Pour l'instant, c'est le statu quo pour tous les autres distillateurs du Québec, comme Cirka, Les Subversifs, Maison Sivo, 1769, Mariana, Distillerie du St-Laurent, Fils du Roy, Oshlag, etc. Mais le budget 2017-2018 du Québec prévoit 9 millions pour « accélérer le développement du secteur des boissons alcooliques », dont l'industrie de la distillation.

« Afin de permettre à l'ensemble des distillateurs de profiter de l'engouement pour les routes agrotouristiques, le Plan économique du Québec prévoit que des modifications seront apportées dans le but d'autoriser les titulaires de permis de distillateur à vendre leurs produits sur les lieux de fabrication, pour consommation dans un autre endroit. Seuls les produits fabriqués sur place et obtenus auprès de la Société des alcools du Québec pourront être ainsi vendus. » La dégustation sur les lieux de fabrication des produits fabriqués sur place sera également permise, peut-on lire à la page B.220 du budget.

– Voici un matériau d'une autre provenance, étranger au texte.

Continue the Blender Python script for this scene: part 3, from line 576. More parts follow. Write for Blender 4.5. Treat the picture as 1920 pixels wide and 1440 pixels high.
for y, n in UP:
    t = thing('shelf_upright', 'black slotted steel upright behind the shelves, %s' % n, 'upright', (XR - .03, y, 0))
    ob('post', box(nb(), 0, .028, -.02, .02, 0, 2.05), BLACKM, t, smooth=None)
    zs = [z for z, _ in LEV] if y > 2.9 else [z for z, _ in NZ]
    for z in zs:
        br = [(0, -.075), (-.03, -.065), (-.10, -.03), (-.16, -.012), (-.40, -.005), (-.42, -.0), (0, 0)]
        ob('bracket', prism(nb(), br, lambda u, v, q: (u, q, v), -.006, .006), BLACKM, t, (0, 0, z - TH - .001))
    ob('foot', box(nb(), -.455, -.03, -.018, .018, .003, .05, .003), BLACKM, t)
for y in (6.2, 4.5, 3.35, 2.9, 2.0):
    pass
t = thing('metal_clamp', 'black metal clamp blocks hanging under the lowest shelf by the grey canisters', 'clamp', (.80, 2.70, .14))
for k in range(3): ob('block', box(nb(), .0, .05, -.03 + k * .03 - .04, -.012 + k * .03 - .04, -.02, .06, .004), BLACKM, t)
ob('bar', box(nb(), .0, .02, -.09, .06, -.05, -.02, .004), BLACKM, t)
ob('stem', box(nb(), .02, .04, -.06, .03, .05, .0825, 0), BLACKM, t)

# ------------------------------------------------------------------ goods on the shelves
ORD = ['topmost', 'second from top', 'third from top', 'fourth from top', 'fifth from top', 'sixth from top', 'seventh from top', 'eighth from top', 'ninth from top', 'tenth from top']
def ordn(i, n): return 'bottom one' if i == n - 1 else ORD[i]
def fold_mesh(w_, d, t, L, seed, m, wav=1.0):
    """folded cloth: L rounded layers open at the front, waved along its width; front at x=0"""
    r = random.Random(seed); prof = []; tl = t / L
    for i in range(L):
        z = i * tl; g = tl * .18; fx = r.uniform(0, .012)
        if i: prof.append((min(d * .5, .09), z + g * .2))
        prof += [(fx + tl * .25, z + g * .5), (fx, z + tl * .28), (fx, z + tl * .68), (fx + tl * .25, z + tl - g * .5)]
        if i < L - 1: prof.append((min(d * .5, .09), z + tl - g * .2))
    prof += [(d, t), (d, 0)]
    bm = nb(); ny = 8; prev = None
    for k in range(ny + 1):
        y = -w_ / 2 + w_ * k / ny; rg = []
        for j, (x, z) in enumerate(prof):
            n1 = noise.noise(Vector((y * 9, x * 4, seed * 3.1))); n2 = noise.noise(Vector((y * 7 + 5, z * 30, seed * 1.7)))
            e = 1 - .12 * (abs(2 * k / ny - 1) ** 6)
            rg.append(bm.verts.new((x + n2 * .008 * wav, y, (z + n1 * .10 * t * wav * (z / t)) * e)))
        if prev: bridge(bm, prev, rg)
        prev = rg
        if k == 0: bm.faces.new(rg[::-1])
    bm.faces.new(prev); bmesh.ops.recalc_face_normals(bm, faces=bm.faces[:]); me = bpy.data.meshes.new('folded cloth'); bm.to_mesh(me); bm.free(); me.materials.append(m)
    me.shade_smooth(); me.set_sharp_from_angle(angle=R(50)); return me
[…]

Le Programme d'appui au positionnement des alcools québécois dans le réseau de la Société des alcools du Québec (PAPAQ) s'étendra aux produits distillés. Les distillateurs recevront une aide de 4 ou 14 %, selon le pourcentage de matières premières québécoises se retrouvant dans la bouteille. Une compensation de 2 $ par bouteille sera ajoutée pour les produits vieillis trois ans ou plus et « entièrement composés d'un alcool distillé par le fabricant, exclusivement à partir de matières premières québécoises » (p. B.221). Voilà qui devrait rassurer des distilleries comme Cirka, Oshlag, Maison Sivo et Les Subversifs, par exemple, dont tous les produits (Cirka) ou une partie de ceux-ci correspondent à cette définition.